State, Governor Dunleavy Asks Supreme Court To Weigh In On Alaska’s Subsistence Fishing Future

Dunleavy administration asks US Supreme Court to decide the future of subsistence fishing in Alaska, reports James Brooks for the @alaskabeacon.com

Alaska Beacon (@alaskabeacon.com) 2025-09-16T16:57:02.114Z

Do very people-friendly subsistence fishing regulations still deserve to be still enforced as is in Alaska in waters within federal jurisdictions? Alaska Governor Mike Dunleavy (R) and the State of Alaska wants the United States to Supreme Court to decide.

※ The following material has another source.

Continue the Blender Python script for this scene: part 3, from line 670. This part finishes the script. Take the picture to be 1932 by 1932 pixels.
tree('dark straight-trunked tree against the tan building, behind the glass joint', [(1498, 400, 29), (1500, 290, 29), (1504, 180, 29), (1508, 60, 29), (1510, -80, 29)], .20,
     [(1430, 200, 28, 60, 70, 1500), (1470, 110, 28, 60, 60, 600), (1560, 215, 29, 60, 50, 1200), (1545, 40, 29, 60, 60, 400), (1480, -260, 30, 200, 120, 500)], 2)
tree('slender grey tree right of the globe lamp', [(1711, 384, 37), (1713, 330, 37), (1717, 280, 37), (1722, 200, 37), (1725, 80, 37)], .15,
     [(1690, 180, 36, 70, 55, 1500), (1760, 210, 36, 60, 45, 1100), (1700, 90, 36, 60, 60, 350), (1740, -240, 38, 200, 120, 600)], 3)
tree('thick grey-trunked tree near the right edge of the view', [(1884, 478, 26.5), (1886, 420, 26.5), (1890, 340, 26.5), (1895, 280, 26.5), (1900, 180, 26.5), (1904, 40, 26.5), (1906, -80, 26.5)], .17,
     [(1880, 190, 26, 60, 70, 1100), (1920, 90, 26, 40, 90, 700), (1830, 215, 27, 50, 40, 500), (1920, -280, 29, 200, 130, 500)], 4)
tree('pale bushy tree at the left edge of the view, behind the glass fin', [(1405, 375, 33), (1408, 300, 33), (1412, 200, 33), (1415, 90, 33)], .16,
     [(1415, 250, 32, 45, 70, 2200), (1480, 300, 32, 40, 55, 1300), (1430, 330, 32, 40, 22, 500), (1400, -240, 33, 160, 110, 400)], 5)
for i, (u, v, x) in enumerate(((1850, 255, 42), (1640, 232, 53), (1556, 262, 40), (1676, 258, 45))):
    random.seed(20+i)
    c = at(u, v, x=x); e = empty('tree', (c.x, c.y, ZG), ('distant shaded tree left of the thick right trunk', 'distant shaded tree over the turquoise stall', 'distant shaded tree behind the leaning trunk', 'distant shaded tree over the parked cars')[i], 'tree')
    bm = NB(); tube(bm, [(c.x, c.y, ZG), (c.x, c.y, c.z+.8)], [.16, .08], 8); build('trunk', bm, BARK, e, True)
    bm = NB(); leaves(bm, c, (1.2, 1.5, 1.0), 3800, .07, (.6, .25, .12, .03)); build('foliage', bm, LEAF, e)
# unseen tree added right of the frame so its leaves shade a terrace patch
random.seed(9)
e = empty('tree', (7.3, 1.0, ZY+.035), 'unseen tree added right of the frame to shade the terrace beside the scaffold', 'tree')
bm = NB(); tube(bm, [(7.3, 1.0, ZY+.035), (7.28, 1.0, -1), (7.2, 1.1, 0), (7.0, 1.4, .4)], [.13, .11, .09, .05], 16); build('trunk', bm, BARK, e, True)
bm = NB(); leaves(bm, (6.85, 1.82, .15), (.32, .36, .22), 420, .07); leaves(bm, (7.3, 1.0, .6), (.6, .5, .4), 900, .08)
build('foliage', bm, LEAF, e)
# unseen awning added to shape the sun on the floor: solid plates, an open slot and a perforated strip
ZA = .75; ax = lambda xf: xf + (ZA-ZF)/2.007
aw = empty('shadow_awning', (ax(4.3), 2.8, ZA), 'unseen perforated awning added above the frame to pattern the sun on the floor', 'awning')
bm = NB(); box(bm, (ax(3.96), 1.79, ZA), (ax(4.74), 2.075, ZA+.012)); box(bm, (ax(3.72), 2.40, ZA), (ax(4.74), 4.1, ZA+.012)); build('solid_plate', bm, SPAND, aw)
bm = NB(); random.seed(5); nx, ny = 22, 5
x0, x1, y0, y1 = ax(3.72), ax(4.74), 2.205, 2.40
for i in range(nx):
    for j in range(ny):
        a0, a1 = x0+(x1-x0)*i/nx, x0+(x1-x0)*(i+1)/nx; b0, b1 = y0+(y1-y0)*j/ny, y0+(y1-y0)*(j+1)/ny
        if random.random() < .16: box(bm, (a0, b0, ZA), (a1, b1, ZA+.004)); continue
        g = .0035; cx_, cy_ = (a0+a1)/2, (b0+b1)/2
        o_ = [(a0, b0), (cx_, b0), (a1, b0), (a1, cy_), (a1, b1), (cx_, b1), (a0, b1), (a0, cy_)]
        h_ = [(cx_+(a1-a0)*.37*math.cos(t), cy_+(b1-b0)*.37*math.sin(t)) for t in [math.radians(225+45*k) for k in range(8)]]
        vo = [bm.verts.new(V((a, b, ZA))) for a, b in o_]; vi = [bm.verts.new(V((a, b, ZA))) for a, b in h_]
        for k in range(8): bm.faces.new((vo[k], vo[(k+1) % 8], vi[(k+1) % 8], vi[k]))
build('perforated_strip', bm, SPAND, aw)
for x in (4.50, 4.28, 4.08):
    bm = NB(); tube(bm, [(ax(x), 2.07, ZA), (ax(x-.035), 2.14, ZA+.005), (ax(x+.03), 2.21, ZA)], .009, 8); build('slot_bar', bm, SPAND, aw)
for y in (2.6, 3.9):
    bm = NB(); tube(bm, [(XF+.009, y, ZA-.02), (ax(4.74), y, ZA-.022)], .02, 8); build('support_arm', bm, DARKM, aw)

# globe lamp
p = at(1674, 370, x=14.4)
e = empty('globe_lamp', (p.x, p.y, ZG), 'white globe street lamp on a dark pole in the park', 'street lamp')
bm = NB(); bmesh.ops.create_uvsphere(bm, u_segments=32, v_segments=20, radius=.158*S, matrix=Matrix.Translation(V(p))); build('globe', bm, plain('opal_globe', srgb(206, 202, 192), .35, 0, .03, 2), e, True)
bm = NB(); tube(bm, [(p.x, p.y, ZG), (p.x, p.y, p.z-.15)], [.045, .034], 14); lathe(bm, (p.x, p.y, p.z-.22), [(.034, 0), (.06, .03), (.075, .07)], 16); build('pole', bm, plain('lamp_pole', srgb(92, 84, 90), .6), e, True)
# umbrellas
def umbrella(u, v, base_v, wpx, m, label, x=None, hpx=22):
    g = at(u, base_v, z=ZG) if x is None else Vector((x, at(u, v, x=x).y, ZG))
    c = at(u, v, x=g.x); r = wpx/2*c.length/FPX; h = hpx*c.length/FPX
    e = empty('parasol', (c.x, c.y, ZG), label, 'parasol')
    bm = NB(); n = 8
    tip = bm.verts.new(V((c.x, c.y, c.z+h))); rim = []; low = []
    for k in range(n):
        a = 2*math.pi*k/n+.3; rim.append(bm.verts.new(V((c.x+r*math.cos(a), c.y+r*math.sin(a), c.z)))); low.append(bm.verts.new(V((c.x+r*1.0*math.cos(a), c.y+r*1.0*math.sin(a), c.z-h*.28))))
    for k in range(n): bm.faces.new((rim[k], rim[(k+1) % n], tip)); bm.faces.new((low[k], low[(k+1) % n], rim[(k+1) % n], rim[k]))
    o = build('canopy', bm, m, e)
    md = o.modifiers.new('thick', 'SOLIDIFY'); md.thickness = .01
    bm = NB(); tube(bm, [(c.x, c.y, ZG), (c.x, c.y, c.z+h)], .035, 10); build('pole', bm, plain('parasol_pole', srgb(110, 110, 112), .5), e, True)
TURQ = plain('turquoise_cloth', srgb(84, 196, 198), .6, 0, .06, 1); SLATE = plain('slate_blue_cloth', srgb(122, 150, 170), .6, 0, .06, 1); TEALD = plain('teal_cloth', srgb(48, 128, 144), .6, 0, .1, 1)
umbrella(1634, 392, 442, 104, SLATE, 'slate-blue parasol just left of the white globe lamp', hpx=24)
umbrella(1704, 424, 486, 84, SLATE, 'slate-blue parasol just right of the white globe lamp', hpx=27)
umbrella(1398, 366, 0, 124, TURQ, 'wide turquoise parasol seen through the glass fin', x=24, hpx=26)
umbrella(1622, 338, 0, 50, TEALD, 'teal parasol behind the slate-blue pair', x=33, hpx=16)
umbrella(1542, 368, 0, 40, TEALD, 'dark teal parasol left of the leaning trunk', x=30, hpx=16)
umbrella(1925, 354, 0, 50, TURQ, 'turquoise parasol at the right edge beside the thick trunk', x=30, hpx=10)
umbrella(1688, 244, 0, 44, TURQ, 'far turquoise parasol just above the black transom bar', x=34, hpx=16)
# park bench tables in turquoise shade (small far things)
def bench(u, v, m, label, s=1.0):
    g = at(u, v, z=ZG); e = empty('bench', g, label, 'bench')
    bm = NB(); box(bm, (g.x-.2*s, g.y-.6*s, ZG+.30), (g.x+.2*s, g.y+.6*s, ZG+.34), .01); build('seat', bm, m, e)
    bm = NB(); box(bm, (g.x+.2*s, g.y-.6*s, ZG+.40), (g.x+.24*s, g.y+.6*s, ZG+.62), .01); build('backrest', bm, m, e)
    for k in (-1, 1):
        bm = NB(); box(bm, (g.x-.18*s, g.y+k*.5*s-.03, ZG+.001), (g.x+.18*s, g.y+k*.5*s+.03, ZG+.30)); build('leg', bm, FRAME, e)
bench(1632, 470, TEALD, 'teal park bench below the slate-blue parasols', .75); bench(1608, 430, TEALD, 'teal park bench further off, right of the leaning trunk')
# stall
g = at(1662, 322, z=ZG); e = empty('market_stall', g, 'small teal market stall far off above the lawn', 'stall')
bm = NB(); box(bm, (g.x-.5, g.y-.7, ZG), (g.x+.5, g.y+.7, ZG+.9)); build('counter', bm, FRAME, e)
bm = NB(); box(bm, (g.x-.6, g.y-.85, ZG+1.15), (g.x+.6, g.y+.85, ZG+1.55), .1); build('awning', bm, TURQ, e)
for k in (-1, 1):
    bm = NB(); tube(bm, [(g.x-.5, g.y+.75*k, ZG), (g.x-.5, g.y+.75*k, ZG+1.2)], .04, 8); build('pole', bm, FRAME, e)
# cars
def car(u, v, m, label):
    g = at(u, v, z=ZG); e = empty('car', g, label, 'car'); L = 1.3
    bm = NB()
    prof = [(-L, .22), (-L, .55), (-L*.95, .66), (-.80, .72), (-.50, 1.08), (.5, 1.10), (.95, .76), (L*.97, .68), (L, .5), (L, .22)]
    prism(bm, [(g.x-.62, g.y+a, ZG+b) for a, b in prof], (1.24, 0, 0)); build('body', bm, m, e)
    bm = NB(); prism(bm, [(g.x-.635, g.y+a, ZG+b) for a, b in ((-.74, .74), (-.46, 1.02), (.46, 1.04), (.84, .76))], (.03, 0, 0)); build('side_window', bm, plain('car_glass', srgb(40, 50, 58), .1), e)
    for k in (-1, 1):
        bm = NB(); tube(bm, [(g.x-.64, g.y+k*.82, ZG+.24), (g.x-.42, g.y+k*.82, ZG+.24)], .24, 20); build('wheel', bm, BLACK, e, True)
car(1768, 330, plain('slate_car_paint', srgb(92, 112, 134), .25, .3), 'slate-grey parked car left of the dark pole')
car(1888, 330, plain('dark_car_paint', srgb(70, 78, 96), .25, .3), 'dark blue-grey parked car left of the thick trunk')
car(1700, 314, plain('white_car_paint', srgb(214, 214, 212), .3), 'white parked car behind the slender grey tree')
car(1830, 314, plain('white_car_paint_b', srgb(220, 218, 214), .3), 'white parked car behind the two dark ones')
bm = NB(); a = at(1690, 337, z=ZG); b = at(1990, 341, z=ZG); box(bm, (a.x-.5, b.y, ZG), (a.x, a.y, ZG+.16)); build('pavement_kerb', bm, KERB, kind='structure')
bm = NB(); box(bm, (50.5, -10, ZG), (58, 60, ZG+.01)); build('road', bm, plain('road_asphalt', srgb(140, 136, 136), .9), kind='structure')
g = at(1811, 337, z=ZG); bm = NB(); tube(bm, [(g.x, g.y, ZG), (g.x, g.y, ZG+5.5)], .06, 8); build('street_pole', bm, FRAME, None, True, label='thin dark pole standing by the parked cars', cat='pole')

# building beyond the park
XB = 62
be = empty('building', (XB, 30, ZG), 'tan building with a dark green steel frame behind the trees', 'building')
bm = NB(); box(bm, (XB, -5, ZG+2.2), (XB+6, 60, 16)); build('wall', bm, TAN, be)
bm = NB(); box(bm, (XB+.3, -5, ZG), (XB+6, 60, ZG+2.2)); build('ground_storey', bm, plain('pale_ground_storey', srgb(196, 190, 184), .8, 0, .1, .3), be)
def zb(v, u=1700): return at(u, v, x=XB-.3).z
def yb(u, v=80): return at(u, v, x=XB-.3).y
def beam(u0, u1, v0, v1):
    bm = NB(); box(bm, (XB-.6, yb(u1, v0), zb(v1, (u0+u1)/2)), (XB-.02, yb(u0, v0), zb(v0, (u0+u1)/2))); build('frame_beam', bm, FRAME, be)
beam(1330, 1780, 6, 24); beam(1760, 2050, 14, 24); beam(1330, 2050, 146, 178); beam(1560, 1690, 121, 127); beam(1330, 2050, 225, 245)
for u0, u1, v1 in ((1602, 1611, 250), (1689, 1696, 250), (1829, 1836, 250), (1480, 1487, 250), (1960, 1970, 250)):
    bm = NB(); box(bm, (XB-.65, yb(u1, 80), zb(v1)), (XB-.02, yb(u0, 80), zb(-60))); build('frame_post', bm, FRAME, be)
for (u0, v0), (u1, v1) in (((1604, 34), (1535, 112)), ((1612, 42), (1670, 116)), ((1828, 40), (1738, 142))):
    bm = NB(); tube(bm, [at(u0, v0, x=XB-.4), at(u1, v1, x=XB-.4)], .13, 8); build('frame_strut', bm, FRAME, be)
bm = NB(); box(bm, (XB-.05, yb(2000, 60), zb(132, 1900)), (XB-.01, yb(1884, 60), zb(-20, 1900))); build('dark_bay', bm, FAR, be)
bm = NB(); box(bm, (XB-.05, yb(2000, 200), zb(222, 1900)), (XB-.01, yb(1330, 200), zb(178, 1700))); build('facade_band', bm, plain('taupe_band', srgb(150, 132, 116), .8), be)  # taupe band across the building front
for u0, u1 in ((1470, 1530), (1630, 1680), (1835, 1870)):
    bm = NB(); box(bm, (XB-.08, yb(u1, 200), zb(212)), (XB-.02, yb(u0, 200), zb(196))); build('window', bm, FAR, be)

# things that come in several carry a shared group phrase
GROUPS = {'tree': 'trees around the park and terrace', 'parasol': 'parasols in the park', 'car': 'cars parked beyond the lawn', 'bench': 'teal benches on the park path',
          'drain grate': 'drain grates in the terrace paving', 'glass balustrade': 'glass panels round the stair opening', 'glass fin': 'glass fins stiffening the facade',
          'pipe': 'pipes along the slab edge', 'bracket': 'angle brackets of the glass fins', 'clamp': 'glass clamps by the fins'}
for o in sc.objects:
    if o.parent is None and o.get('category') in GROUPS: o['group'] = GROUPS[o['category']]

Here’s the Alaska Beacon with more:

The state of Alaska is asking the U.S. Supreme Court to decide whether rural Alaskans should continue to get preferential fishing rights on most rivers and lakes within federal parks, preserves and reserves.

On Monday, the Alaska Department of Law asked the Supreme Court to reconsider a ruling from a three-judge panel from the 9th U.S. Circuit Court of Appeals, which upheld the state’s existing two-tiered subsistence fishing system last month. 

State attorneys have argued unsuccessfully since 2021 that federal law, as interpreted by recent rulings from the Supreme Court, means the state, not the federal government, has the power to regulate fishing in navigable waters on federal land.

A federal law, the Alaska National Interest Lands Conservation Act, requires that rural Alaskans be given preferential treatment when hunting and fishing are regulated in Alaska. Simultaneously, the Alaska Constitution forbids that kind of preference.